They're reasonably cheap so I may pick some up, but my initial, not-having-tested-it reaction is that the card is terrible. Here are my thoughts, in no particular order:
- Recycling our own lands would probably be rare. As it is, the deck has very few ways to actively bin its own lands:
Crop Rotation, fetchlands (if you're even running them; I'm not right now), and
Glacial Chasms that you opted to let go. I can't say it would never make sense to recycle a
Glacial Chasm, but it seems pretty unlikely. Considering that the number of times you would ever Rotate your own
Cloudpost would be incredibly small (not saying that it would never happen, just that it's exceedingly unlikely), odds are you'd only retrieve a land that produced one mana. More on this later. Basically though, the card is already pretty bad because it would almost always require us to Rotate something before we'd ever get anything out of our own graveyards.
- Okay, we can dig lands out of our opponent's graveyard, too. What, then, would be there? Certainly nothing we put there ourselves.
Wasteland? Sure, but in order for it to get there, my opponent still has to get (and use) it on me. I'm running
Pithing Needle main again: ideally, I'd just as soon have my opponent not be able to use his
Wasteland at all. And speaking of
Wasteland, I'm not sure it's really that big of a deal anyway. If
Wasteland was that vital to our strategy, we'd be running them. Expanding on that, if we wanted to recur them, we'd run
Crucible of Worlds. And in a meta where
Wasteland is already everywhere, if a deck like RUG Delver can still get away with running what, 6-8 colored mana sources, then I'm inclined to believe getting hit with a
Wasteland doesn't exactly blow them out. Thus, it seems more likely to me that if we're getting lands out of their graveyard, they're probably fetchlands, which means all we're doing is accelerating by one mana. Which brings me to my next point:
- At a mana cost of 1G, if all we want to do is accelerate, we can do much better. First off, I'd always prefer pulling lands out of my deck. At 1G, here are some relevant cards
Restore would be competing with:
Edge of Autumn,
Explore,
Farseek,
Land Grant,
Life From the Loam,
Living Wish,
Rampant Growth,
Sakura-Tribe Elder,
Summer Bloom,
Sylvan Scrying. You'll note that some of those cards are awful and would have no business ever being in a Legacy deck.
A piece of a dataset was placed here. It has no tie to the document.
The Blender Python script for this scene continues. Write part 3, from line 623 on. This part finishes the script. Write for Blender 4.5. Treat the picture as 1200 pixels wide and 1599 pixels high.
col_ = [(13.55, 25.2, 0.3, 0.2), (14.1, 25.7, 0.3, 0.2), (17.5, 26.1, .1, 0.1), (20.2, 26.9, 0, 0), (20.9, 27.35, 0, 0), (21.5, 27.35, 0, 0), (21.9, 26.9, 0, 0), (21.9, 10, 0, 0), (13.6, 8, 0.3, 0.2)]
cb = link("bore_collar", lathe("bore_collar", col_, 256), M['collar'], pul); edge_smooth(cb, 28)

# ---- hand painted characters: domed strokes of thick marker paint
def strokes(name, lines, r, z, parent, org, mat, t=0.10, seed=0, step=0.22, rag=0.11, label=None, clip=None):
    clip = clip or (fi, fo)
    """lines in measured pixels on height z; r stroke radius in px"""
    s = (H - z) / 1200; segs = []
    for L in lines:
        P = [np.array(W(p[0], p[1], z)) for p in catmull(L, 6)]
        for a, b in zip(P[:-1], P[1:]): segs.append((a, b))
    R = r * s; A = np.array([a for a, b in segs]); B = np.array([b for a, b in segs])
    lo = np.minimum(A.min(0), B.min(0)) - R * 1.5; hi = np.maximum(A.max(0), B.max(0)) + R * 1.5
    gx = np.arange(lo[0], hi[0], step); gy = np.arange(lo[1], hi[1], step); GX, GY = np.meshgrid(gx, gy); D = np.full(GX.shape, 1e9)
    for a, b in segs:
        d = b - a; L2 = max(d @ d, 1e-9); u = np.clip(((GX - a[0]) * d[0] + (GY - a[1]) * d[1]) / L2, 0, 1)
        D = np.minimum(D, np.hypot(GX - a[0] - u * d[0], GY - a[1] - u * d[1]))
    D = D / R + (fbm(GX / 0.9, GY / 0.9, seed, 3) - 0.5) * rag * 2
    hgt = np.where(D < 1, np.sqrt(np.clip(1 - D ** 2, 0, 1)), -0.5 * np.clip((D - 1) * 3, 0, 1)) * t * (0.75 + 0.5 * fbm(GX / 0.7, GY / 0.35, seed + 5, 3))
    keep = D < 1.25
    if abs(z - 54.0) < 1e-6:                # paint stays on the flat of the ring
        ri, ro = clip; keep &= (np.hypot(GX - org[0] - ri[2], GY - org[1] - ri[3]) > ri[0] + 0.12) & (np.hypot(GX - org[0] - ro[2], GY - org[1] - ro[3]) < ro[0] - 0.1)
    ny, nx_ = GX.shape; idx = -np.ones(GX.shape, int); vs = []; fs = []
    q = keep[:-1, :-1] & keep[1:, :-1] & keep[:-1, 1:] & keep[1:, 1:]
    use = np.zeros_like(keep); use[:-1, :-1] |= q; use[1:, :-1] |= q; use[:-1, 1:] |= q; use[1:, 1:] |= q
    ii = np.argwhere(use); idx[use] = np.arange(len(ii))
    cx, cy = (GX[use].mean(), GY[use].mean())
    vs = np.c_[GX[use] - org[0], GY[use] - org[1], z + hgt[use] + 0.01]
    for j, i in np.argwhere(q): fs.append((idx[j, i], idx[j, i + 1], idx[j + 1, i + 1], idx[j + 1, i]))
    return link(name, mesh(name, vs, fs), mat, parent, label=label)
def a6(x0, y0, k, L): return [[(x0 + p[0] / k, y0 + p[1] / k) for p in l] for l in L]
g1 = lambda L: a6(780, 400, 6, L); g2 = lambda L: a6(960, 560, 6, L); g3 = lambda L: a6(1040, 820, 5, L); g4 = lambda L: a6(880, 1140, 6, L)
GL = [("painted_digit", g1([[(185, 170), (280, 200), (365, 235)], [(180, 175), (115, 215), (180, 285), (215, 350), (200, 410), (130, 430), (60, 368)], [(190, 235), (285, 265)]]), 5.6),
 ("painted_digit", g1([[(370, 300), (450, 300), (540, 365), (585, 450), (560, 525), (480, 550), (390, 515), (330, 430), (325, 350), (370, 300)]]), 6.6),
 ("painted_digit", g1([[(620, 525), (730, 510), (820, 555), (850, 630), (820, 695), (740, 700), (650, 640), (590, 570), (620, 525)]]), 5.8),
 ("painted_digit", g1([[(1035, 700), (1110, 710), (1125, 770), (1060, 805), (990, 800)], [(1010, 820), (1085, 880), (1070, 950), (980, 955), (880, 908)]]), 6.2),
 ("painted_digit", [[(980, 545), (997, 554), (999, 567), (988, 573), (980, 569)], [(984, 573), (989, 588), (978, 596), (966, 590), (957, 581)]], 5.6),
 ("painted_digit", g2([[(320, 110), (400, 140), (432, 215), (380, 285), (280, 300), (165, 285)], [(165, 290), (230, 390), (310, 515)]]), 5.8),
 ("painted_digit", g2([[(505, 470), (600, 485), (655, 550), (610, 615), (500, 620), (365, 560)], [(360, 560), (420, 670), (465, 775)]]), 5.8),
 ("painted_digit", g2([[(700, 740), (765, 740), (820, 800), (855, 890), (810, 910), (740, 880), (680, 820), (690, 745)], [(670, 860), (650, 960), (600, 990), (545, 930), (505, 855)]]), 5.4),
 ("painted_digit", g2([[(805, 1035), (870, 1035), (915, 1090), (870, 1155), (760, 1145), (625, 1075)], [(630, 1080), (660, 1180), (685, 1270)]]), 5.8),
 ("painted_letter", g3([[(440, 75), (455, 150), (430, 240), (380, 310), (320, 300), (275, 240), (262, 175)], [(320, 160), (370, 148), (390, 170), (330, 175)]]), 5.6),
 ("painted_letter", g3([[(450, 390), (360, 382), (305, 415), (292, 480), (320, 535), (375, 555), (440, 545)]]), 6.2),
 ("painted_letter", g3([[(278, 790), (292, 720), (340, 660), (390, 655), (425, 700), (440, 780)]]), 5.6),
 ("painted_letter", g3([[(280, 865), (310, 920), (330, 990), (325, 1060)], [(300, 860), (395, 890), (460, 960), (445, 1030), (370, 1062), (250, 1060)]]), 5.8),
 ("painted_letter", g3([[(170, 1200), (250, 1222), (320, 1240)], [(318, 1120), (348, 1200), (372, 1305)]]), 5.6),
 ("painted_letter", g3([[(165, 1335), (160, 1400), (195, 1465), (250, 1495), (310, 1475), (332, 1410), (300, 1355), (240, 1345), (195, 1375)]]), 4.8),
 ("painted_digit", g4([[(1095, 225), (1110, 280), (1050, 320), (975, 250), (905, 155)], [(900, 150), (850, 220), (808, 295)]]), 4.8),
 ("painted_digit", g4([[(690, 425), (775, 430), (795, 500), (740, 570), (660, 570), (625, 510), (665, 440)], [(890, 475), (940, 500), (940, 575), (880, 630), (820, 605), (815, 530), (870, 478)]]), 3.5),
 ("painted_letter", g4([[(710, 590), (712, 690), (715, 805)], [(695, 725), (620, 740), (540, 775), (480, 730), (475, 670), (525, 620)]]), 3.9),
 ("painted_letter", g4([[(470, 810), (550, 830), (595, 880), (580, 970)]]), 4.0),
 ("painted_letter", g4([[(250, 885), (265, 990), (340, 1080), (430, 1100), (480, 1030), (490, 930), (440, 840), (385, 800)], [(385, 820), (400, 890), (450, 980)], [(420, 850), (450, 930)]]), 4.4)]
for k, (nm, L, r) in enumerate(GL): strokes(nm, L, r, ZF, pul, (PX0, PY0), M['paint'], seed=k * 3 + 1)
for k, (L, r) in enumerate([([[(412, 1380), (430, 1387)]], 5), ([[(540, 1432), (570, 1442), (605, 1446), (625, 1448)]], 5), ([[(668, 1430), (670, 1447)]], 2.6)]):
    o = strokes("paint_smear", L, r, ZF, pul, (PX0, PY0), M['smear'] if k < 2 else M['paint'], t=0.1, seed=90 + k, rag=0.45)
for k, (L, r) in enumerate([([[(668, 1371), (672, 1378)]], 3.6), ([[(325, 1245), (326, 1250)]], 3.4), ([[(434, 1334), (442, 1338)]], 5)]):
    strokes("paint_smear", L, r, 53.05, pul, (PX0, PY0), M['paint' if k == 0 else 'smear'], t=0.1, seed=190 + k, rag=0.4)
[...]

Yet if all I'm doing with
Restore is getting a land that produces one mana onto the battlefield, you could argue that even
Rampant Growth would actually be better as it at least has the decency to pull that land out of my deck.
- Last, and perhaps most importantly,
Deathrite Shaman eats
Restore for lunch.
Again, I haven't tested it yet, but in my (obviously not expert) analysis, "situationally worse than a
Rampant Growth and utterly useless against a
Deathrite Shaman" is not where we want to be in power level.